The Beatles album John Lennon used to bash America: “It’s as relevant as Vietnam”

The Beatles album John Lennon used to bash America: “It’s as relevant as Vietnam”

For anyone in The Beatles’ generation, cracking America was the one indicator of success.

The whole point of them making rock and roll was to imitate the legends that they had heard from teh bread basket of America, and even when they were working on their first singles, Brian Epstein vowed to not take the Fab Four to the States until they were one of the greatest bands that the world had ever seen. But when they eventually showed up, John Lennon realised things looked much different on the other side of the Atlantic.

But we must emphasise the gravity of the situation when The Beatles crash-landed on the Ed Sullivan Show. Everyone was still reeling from the death of President Kennedy, so now that there were four lads willing to cheer everybody up again, it was easy for every teenager to welcome them in with open arms by singing along to ‘I Saw Her Standing There’ and ‘Twist and Shout’.

They were practically inescapable by the time they made A Hard Day’s Night, but that wasn’t necessarily a good thing. As it turns out, having zero breaks in between playing tours, giving interviews, and partying makes someone want to do anything else, and if the band weren’t going to be let out of their little bubble, they were going to at least have a little bit of fun where they could find it.

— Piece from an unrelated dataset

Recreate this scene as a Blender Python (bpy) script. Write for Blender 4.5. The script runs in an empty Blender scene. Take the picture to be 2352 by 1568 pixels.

Some of that fun may have included toking up with Bob Dylan when they were in the States, but the biggest hangup for them was getting over their pretty boy image. They needed to shed their skin as the squeaky-clean band, and while Epstein was not willing to let that go, there was hardly anyone thinking that the band were arbiters of good taste when they posed with a bunch of mutilated baby dolls and slabs of meat on the cover of Yesterday and Today.

The idea of them making a separate album for the American market was already a bit unnecessary, but since they had to keep their mouths shut about the Vietnam War during this time, Lennon remembered that the “butcher cover” was the few ways they could take jabs at America, saying, “It’s as relevant as Vietnam. If the public can accept something as cruel as the war, they can accept this cover.”

Were there more tasteful ways of going about that? Probably, but that doesn’t mean this wasn’t a decent cover at the time. It may have shocked people and turned a handful of listeners off before they played the record, but that was the whole point. If they had a problem with violence towards children on an album cover, then why wouldn’t they be equally as disgusted at people being blown to bits half a world away?

Harrison may have eventually condemned the cover for being too racy, but this was the first in Lennon’s habit of pushing the envelope on records. In this instance, it was to blow off steam, but the fact that he went from that to getting stark naked with Yoko Ono and posing on the cover of Two Virgins is one of the boldest leaps any pop star had ever taken.

The original pressing of Yesterday and Today might be a rare collectable now, thanks to how many of them have been pulled from the shelves, but Lennon was never willing to roll over and accept the restrictions put on him by the label. He saw music as a means to wake people up from the blinders they put on themselves, and with the Summer of Love being right around the corner, it’s this kind of cover that reminded everyone why fighting for peace and love was so important.